Può sembrare tutto molto semplice, eppure non lo è assolutamente. Perché realizzare una biografia come ghostwriter prevede, come elemento essenziale, la fiducia tra chi scrive e chi racconta. Il personaggio, d’altronde, pone nelle mani di uno sconosciuto la propria vita ed i ricordi con la speranza che produca una narrazione sentita e quanto più vicina al suo punto di vista. Partendo da questi presupposti, dunque, si comprende alla perfezione la ragione per cui Agassi ha scelto proprio Moehringer per descrivere la sua parabola sportiva ma, soprattutto, umana.
E fiducia non poteva essere riposta meglio. Quello che traspare tra le pagine di Open, infatti, è il lato personale che non abbandona mai quello professionale ma che, anzi, lo va a definire in una sorta di vasi comunicanti costanti. Così, attraverso il suo tocco inconfondibile, rappresentato anche da una retorica dalla metrica musicale e di grande impatto, lo scrittore lascia intatta l’essenza di Agassi, rendendo ancora più chiaro ed evidente il suo punto di vista. Per quanto riguarda sé stesso, invece, Moehringer ottiene non solo il riconoscimento di un incredibile successo internazionale ma, soprattutto, la possibilità di mettere ancora più a fuoco l’immagine del padre, inteso come archetipo con cui confrontarsi.
Spare, il momento delle conferme
Per tutti i motivi citati fino a questo punto, dunque, non poteva che essere Moehringer l’uomo giusto per scrivere Spare. In un’operazione dal budget sostanzioso, se non addirittura illimitato, infatti, non c’è molto spazio per un possibile errore. Ed ecco che la presenza di Moehringer ha assicurato, di fronte al mondo dell’editoria e della critica, un valore letterario ben preciso. Perché, al di là che si provi simpatia per il Principe Harry o si sia in disaccordo con le sue scelte, una cosa è sicura, Spare non è certamente scritto male (ne abbiamo parlato nella nostra recensione del libro).
E non si parla solo della resa stilistica e linguistica. Il nome di J.R. assicura anche una profondità di analisi ed una elaborazione del materiale a disposizione particolari e, sicuramente, analitiche. In sostanza, c’era l’esigenza di andare oltre le critiche di superficialità volte alla famosa intervista realizzata da Oprah Winfrey.

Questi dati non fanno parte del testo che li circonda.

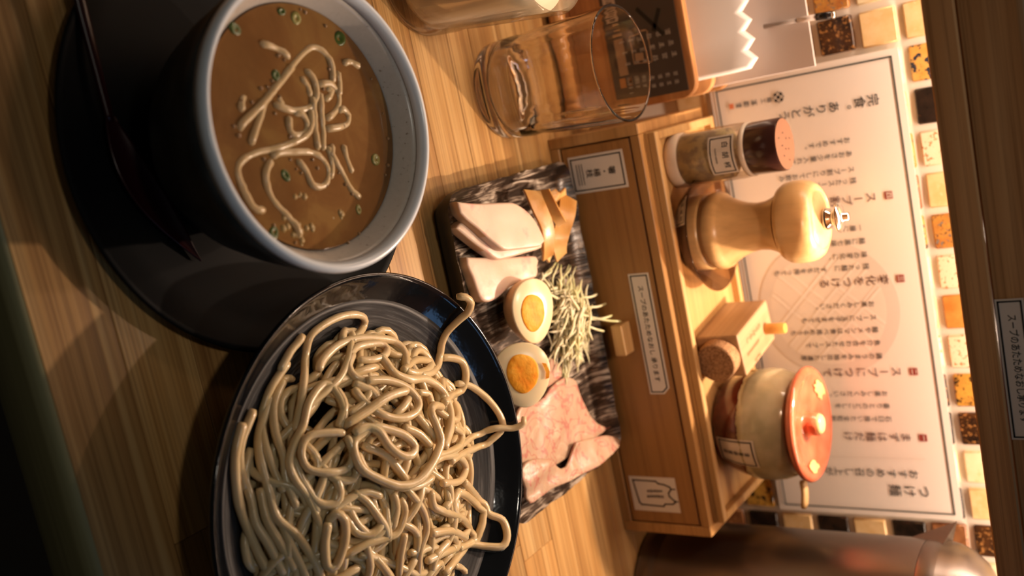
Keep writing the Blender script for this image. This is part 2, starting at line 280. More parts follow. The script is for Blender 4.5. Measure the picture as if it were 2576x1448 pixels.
SOUPN=[[(-54.6,303.4,71.5),(-53.0,309.5,71.5),(-50.2,315.4,71.5),(-47.0,318.4,71.5)],[(-18.7,280.9,71.5),(-21.7,282.4,71.5),(-26.4,291.2,71.5),(-30.6,299.0,71.5),(-36.5,307.6,71.5),(-43.2,317.7,71.5),(-48.6,326.5,71.5),(-51.3,333.4,71.5),(-49.6,339.0,71.5),(-45.0,342.5,71.5),(-39.6,342.6,71.5),(-34.4,340.9,71.5)],[(-13.2,284.9,71.5),(-17.7,288.5,71.5),(-26.0,295.4,71.5),(-32.1,300.6,71.5),(-37.9,310.3,71.5),(-44.0,319.1,71.5)],[(-41.8,325.5,71.5),(-38.1,329.1,71.5),(-32.8,329.8,71.5),(-26.1,326.4,71.5),(-24.3,318.6,71.5),(-25.1,310.8,71.5),(-28.5,302.8,71.5)],[(-34.4,331.5,71.5),(-34.2,338.9,71.5),(-29.8,343.2,71.5),(-24.5,342.1,71.5),(-20.5,337.0,71.5),(-18.5,331.3,71.5)],[(-39.4,345.7,71.5),(-34.0,345.9,71.5),(-28.0,342.6,71.5)],[(-14.2,329.9,71.5),(-14.0,338.7,71.5),(-15.1,344.9,71.5),(-18.6,346.6,71.5),(-22.0,343.9,71.5),(-21.1,340.3,71.5)],[(-30.8,331.6,71.5),(-20.5,329.5,71.5),(-11.8,327.9,71.5),(-5.1,325.1,71.5)],[(-29.6,326.3,71.5),(-21.0,325.0,71.5),(-12.4,323.4,71.5),(-5.5,322.2,71.5)],[(-24.6,323.5,71.5),(-17.8,321.9,71.5),(-13.2,317.4,71.5),(-10.9,308.5,71.5),(-9.6,299.0,71.5),(-9.5,288.0,71.5),(-7.5,278.9,71.5),(-4.0,275.2,71.5),(1.6,275.0,71.5),(9.3,276.7,71.5),(13.9,279.5,71.5),(14.9,284.5,71.5)],[(-6.1,294.5,71.5),(-7.6,298.3,71.5),(-6.8,307.2,71.5),(-5.3,317.3,71.5),(-1.8,323.4,71.5),(3.9,325.9,71.5),(8.9,323.6,71.5),(10.8,319.3,71.5),(9.0,313.8,71.5),(2.6,312.3,71.5),(-3.2,308.3,71.5)],[(-5.3,294.3,71.5),(-0.9,289.6,71.5),(4.7,288.3,71.5),(11.7,289.9,71.5),(18.5,294.5,71.5),(25.5,299.1,71.5),(30.7,299.1,71.5)],[(-6.8,332.5,71.5),(-2.6,329.9,71.5),(7.0,334.3,71.5),(14.8,337.0,71.5),(20.2,341.8,71.5)],[(-5.9,338.6,71.5),(0.5,339.1,71.5),(8.0,340.5,71.5)],[(-22.7,310.0,71.5),(-18.6,308.6,71.5),(-14.2,309.5,71.5),(-14.1,316.6,71.5),(-18.1,319.6,71.5),(-22.7,317.5,71.5),(-23.2,312.5,71.5)],[(-27.2,284.1,71.5),(-32.6,286.9,71.5),(-33.5,289.8,71.5)],[(-42.6,350.7,71.5),(-43.2,356.1,71.5),(-40.0,361.7,71.5)],[(-6.4,328.6,71.5),(1.7,329.1,71.5),(8.3,325.7,71.5)],[(-32.2,308.5,71.5),(-29.8,306.6,71.5),(-27.0,309.1,71.5)],[(-38.6,322.1,71.5),(-34.0,325.4,71.5),(-28.9,324.9,71.5)],[(-27.2,332.9,71.5),(-28.5,337.7,71.5),(-31.0,339.8,71.5),(-32.2,335.8,71.5)]]
SCAL=[[(-67.7,319.8,71.5),(-64.5,327.5,71.5),(-61.3,291.7,71.5),(-40.6,307.8,71.5),(2.4,299.6,71.5),(-54.2,351.9,71.5),(25.2,338.8,71.5),(4.2,358.0,71.5),(25.2,285.6,71.5)]]
CRUMB=[[(24.3,301.8,71.5),(27.0,306.8,71.5),(25.8,296.7,71.5),(30.8,299.7,71.5),(22.1,291.1,71.5),(28.8,302.6,71.5),(25.2,324.5,71.5),(14.5,305.0,71.5)]]
BUB=[[(-48.8,311.7,71.3),(-46.7,314.7,71.3),(-38.4,305.0,71.3),(-36.0,301.5,71.3),(-35.6,297.5,71.3),(-30.4,291.0,71.3),(-31.6,285.7,71.3),(-21.6,278.6,71.3),(-17.6,279.7,71.3),(-24.4,302.2,71.3),(-13.5,307.2,71.3),(-6.1,289.9,71.3),(-3.2,292.7,71.3),(10.4,276.6,71.3),(14.3,279.7,71.3),(-1.8,317.5,71.3),(2.4,319.2,71.3),(0.9,306.6,71.3),(2.9,308.9,71.3),(-60.4,344.6,71.3),(-68.2,331.3,71.3),(-66.9,333.8,71.3),(-14.2,341.5,71.3),(6.6,331.5,71.3),(12.4,334.0,71.3),(17.5,336.9,71.3),(-40.7,340.6,71.3),(-28.1,337.2,71.3),(-32.2,334.1,71.3),(10.8,321.9,71.3),(-34.1,367.5,71.3),(-16.9,370.1,71.3),(-4.6,369.6,71.3),(8.1,365.3,71.3),(12.4,362.2,71.3),(36.1,335.4,71.3),(38.7,327.3,71.3),(31.9,296.0,71.3),(22.2,286.5,71.3),(-3.7,304.6,71.3),(-31.5,307.1,71.3)]]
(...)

Non è un caso, dunque, che mentre per Open è stato lo stesso Agassi a voler rivelare l’identità del suo ghostwriter, in questo caso il nome di Moehringer sia stato strombazzato ai quattro venti come un invisibile bollino di qualità apposto sulla copertina. Una responsabilità che lo scrittore e giornalista ha assunto e portato a termine seguendo il suo stile riconoscibile e, soprattutto, quelle tematiche a lui care. Anche in questo caso, infatti, il padre torna ad essere un personaggio centrale.
A differenza del suo, praticamente inesistente, e di quello dispotico di Agassi, ci si trova di fronte al ritratto di un uomo amato che, pur avendo dei naturali istinti affettivi, non è riuscito a trovare un modo per esprimerli. Così, rispetto a quanto fatto in passato, dalle parole utilizzate e scelte da Moerhinger si percepisce una comprensione velata di malinconia e veicolata da un amore che, probabilmente, esige ancora di essere vissuto. E, forse, questo vale tanto per l’autore che il protagonista di questa biografia.